AIM
Your job is to retype all of the data word for word, leaving every image out.

SOURCE MATERIAL
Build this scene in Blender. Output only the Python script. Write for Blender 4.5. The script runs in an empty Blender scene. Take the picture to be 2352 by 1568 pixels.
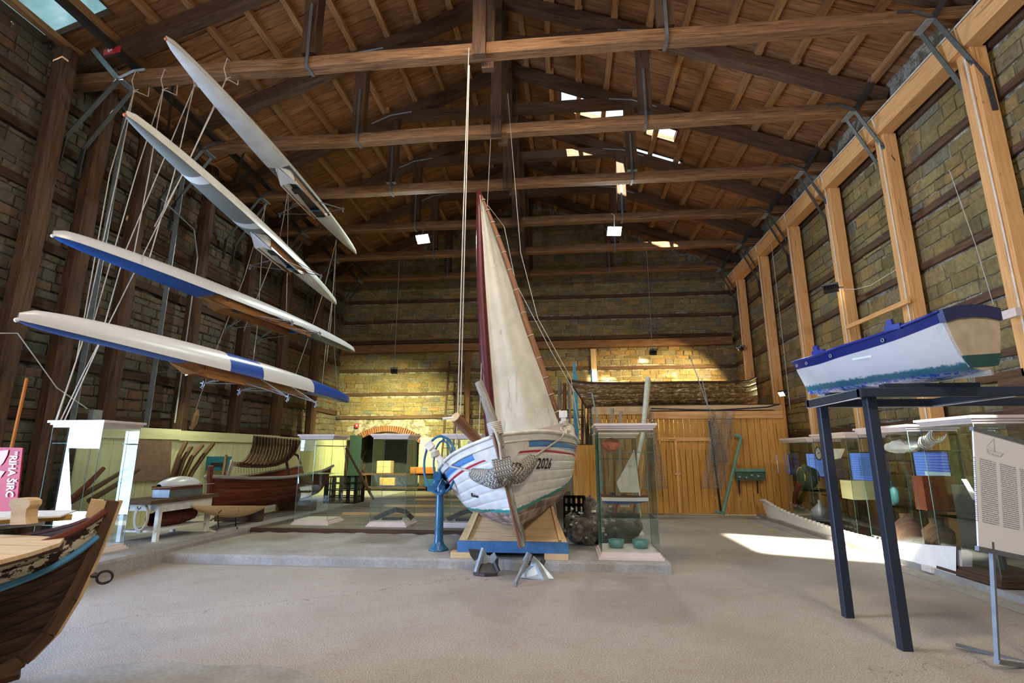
import bpy, math, random
import numpy as np
from mathutils import Matrix, Vector
random.seed(7); rng = np.random.RandomState(7)
S = bpy.context.scene; COL = S.collection
PI = math.pi
# ---------------------------------------------------------------- camera
F_PX, YAW, PIT, EYE = 1194.9, .0988, .213, 1.6
cd = bpy.data.cameras.new('camera'); cam = bpy.data.objects.new('camera', cd); COL.objects.link(cam)
cd.sensor_width = 36; cd.lens = F_PX/2352*36; cd.clip_start = .05; cd.clip_end = 400
cam.location = (0, 0, EYE); cam.rotation_euler = (PI/2+PIT, 0, YAW); S.camera = cam
# ---------------------------------------------------------------- world, sun, area lights, exposure
S.view_settings.view_transform = 'Standard'; S.view_settings.look = 'None'
S.view_settings.gamma = 1; S.view_settings.use_curve_mapping = False
S.view_settings.exposure = 0.0
w = bpy.data.worlds.new('sky'); S.world = w; w.use_nodes = True
bgn = w.node_tree.nodes['Background']; bgn.inputs['Color'].default_value = (.56, .76, 1, 1); bgn.inputs['Strength'].default_value = 2.6
def look(o, d):
    o.rotation_euler = Vector(d).to_track_quat('-Z', 'Y').to_euler()
def light(name, kind, loc, d, power, color, size=(1, 1), portal=False, angle=None, blend=.5):
    l = bpy.data.lights.new(name, kind); o = bpy.data.objects.new(name, l); COL.objects.link(o)
    o.location = loc; look(o, d); l.energy = power; l.color = color
    if kind == 'AREA':
        l.shape = 'RECTANGLE'; l.size, l.size_y = size
        if portal: l.cycles.is_portal = True
    if kind == 'SPOT':
        l.spot_size = angle; l.spot_blend = blend; l.shadow_soft_size = size[0]
    if kind == 'SUN': l.angle = size[0]
    return o
light('sun', 'SUN', (0, -20, 30), (.12, 1, -1), 60, (1, .93, .82), (.02, 0))
light('side_door_daylight', 'AREA', (-10.6, 2.6, 2.1), (1, .12, -.08), 1900, (.44, .62, 1), (3.8, 4.0))
for lx, ly, lp in ((-4.5, -1.5, 210), (3.4, -1.8, 430), (-1.2, 5.3, 260)):
    light('hall_fill', 'AREA', (lx, ly, 8.3), (-.04*lx, .55, -1), lp, (1, .88, .74), (1.6, 1.0))  # added fill lights overhead and out of view, no real fixtures
light('sky_portal', 'AREA', (1.0, 13.2, 12.1), (-.37, 0, -1), 1, (1, 1, 1), (2.2, 2.2), portal=True)
light('sky_portal_near', 'AREA', (3.0, -.8, 11.3), (-.37, 0, -1), 1, (1, 1, 1), (2.6, 2.6), portal=True)
# ---------------------------------------------------------------- calibrated ray helper (pixel of the photo -> point on a real plane)
def ray(px, py):
    a = (px-1176)/F_PX; b = -(py-784)/F_PX
    cp, sp = math.cos(PIT), math.sin(PIT); c, s = math.cos(YAW), math.sin(YAW)
    yf = cp-b*sp; z = sp+b*cp
    return a*c-yf*s, a*s+yf*c, z
def at(px, py, X=None, Y=None, Z=None):
    d = ray(px, py)
    t = X/d[0] if X is not None else Y/d[1] if Y is not None else (Z-EYE)/d[2]
    return Vector((t*d[0], t*d[1], EYE+t*d[2]))
def pj(x, y, z):
    z -= EYE; c, s = math.cos(YAW), math.sin(YAW); xr = x*c+y*s; yf = -x*s+y*c
    cp, sp = math.cos(PIT), math.sin(PIT); d = yf*cp+z*sp; u = -yf*sp+z*cp
    if d < .1: return (-9999, -9999, d)
    return (1176+F_PX*xr/d, 784-F_PX*u/d, d)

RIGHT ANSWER
Build this scene in Blender. Output only the Python script. Write for Blender 4.5. The script runs in an empty Blender scene. Take the picture to be 2352 by 1568 pixels.
import bpy, math, random
import numpy as np
from mathutils import Matrix, Vector
random.seed(7); rng = np.random.RandomState(7)
S = bpy.context.scene; COL = S.collection
PI = math.pi
# ---------------------------------------------------------------- camera
F_PX, YAW, PIT, EYE = 1194.9, .0988, .213, 1.6
cd = bpy.data.cameras.new('camera'); cam = bpy.data.objects.new('camera', cd); COL.objects.link(cam)
cd.sensor_width = 36; cd.lens = F_PX/2352*36; cd.clip_start = .05; cd.clip_end = 400
cam.location = (0, 0, EYE); cam.rotation_euler = (PI/2+PIT, 0, YAW); S.camera = cam
# ---------------------------------------------------------------- world, sun, area lights, exposure
S.view_settings.view_transform = 'Standard'; S.view_settings.look = 'None'
S.view_settings.gamma = 1; S.view_settings.use_curve_mapping = False
S.view_settings.exposure = 0.0
w = bpy.data.worlds.new('sky'); S.world = w; w.use_nodes = True
bgn = w.node_tree.nodes['Background']; bgn.inputs['Color'].default_value = (.56, .76, 1, 1); bgn.inputs['Strength'].default_value = 2.6
def look(o, d):
    o.rotation_euler = Vector(d).to_track_quat('-Z', 'Y').to_euler()
def light(name, kind, loc, d, power, color, size=(1, 1), portal=False, angle=None, blend=.5):
    l = bpy.data.lights.new(name, kind); o = bpy.data.objects.new(name, l); COL.objects.link(o)
    o.location = loc; look(o, d); l.energy = power; l.color = color
    if kind == 'AREA':
        l.shape = 'RECTANGLE'; l.size, l.size_y = size
        if portal: l.cycles.is_portal = True
    if kind == 'SPOT':
        l.spot_size = angle; l.spot_blend = blend; l.shadow_soft_size = size[0]
    if kind == 'SUN': l.angle = size[0]
    return o
light('sun', 'SUN', (0, -20, 30), (.12, 1, -1), 60, (1, .93, .82), (.02, 0))
light('side_door_daylight', 'AREA', (-10.6, 2.6, 2.1), (1, .12, -.08), 1900, (.44, .62, 1), (3.8, 4.0))
for lx, ly, lp in ((-4.5, -1.5, 210), (3.4, -1.8, 430), (-1.2, 5.3, 260)):
    light('hall_fill', 'AREA', (lx, ly, 8.3), (-.04*lx, .55, -1), lp, (1, .88, .74), (1.6, 1.0))  # added fill lights overhead and out of view, no real fixtures
light('sky_portal', 'AREA', (1.0, 13.2, 12.1), (-.37, 0, -1), 1, (1, 1, 1), (2.2, 2.2), portal=True)
light('sky_portal_near', 'AREA', (3.0, -.8, 11.3), (-.37, 0, -1), 1, (1, 1, 1), (2.6, 2.6), portal=True)
# ---------------------------------------------------------------- calibrated ray helper (pixel of the photo -> point on a real plane)
def ray(px, py):
    a = (px-1176)/F_PX; b = -(py-784)/F_PX
    cp, sp = math.cos(PIT), math.sin(PIT); c, s = math.cos(YAW), math.sin(YAW)
    yf = cp-b*sp; z = sp+b*cp
    return a*c-yf*s, a*s+yf*c, z
def at(px, py, X=None, Y=None, Z=None):
    d = ray(px, py)
    t = X/d[0] if X is not None else Y/d[1] if Y is not None else (Z-EYE)/d[2]
    return Vector((t*d[0], t*d[1], EYE+t*d[2]))
def pj(x, y, z):
    z -= EYE; c, s = math.cos(YAW), math.sin(YAW); xr = x*c+y*s; yf = -x*s+y*c
    cp, sp = math.cos(PIT), math.sin(PIT); d = yf*cp+z*sp; u = -yf*sp+z*cp
    if d < .1: return (-9999, -9999, d)
    return (1176+F_PX*xr/d, 784-F_PX*u/d, d)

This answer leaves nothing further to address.